If we could travel back in a time capsule and ask the Hebrews how they found time for their ‘spiritual life’ with all of this creation-tending legislation to contend with, we would only confuse them. All of these things were part of what it meant to be spiritual rather than additional to it. The segmented nature of our modern lives did not exist. Spirituality infused every area of life.


The Hebrew scriptures were not written with the intention of providing a devotional manual for inspiration in those ‘special’ moments. Instead, their goal is to record and remember God’s ongoing involvement in every detail of the daily life of his people.


Indeed, on the occasions when the people of Israel got themselves over-focused on the more narrowly religious dimensions of life, God was quick to criticise them for their preoccupation with empty words, songs and religious festivals.


“I hate, I despise your religious feasts; I cannot stand your assemblies.


“Even though you bring me burnt offerings and grain offerings, I will not accept them. Though you bring choice fellowship offerings, I will have no regard for them.
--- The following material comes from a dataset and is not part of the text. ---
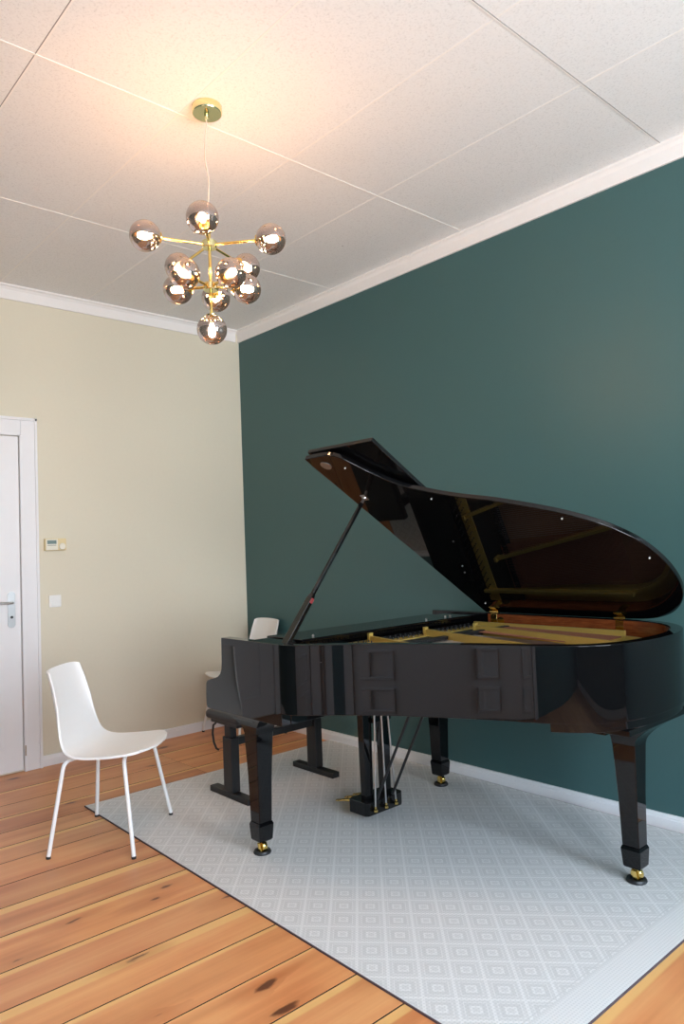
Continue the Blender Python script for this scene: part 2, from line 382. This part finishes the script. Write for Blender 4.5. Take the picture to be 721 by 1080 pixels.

“Away with the noise of your songs! I will not listen to the music of your harps.


“But let justice roll on like a river, righteousness like a neverfailing stream!” (Amos 5:21-24).


The problem, of course, was not that fasting, praying or worship were inherently wrong. It was simply that the issues of injustice and oppression were being ignored. The blessings the people sought for their nation would only be forthcoming if they put their house in order and focused their attention on the more ‘mundane’ issues of life – serving their neighbours and becoming advocates of the poor and oppressed. This was not because God, out of spite, would ever turn his back on the people that he loved. Rather, it was a clear recognition of the fact that sin – the rejection of God’s way – always becomes its own punishment.


Our problem is that, far from offering us a ‘whole life’ experience, our 21st-century Western culture has compartmentalised spirituality. Our spiritual ‘side’ is regarded as something ‘a little aside’ from the rest of our life. Spirituality has been relegated to the fringes.


But those who subscribe to this ‘otherworldly’ notion of the Christian faith, concerned only with the inner life, as well as those who focus exclusively on activism and public service, both make the same mistake and end up abandoning biblically rooted Christian spirituality. That which we claim to be aware of in our souls must become visible before it is credible. Likewise, our actions need to spring from the depths of our spirit if they are to be of substance and significance.


A spirituality that is solely focused on the inner life becomes dead and lifeless. It falls foul of the criticism which Freud and others have made of religion – that it is no more than a crutch for the weak. But, likewise, mission, activism and public service which are detached from an inner spirituality will ultimately prove to be bankrupt of transformational power and energy. In either case, faith becomes impotent and sterile. Genuine Christian spirituality is lost and a light that should shine in the darkness and bring hope to the world is extinguished.


All talk about the inner versus the outer life is an attempt to drive a wedge between two things which are, in essence, unified. Its danger is that it ends up producing a perilous and destructive dualism that rejects the teaching of both the Old and New Testaments.


The Bible consistently contradicts the imagined divide between the sacred and the secular, calling instead for faith and action to function in harmony with one another. The Hebrew word for ‘faith’ also implies ‘faithfulness’ or ‘obedient activity’. In fact, the connection between right beliefs and right actions is made explicit by Jesus himself in his famous parable of the sheep and the goats when he concludes: “Whatever you did for one of the least of these…you did for me” (Matthew 25:40).


Authentic Christian spirituality always requires us to be with God for other people, and with other people for God.


As the wise teacher explained to his young apprentices, “Love God. Love your neighbour as you love yourself. Nothing else matters.”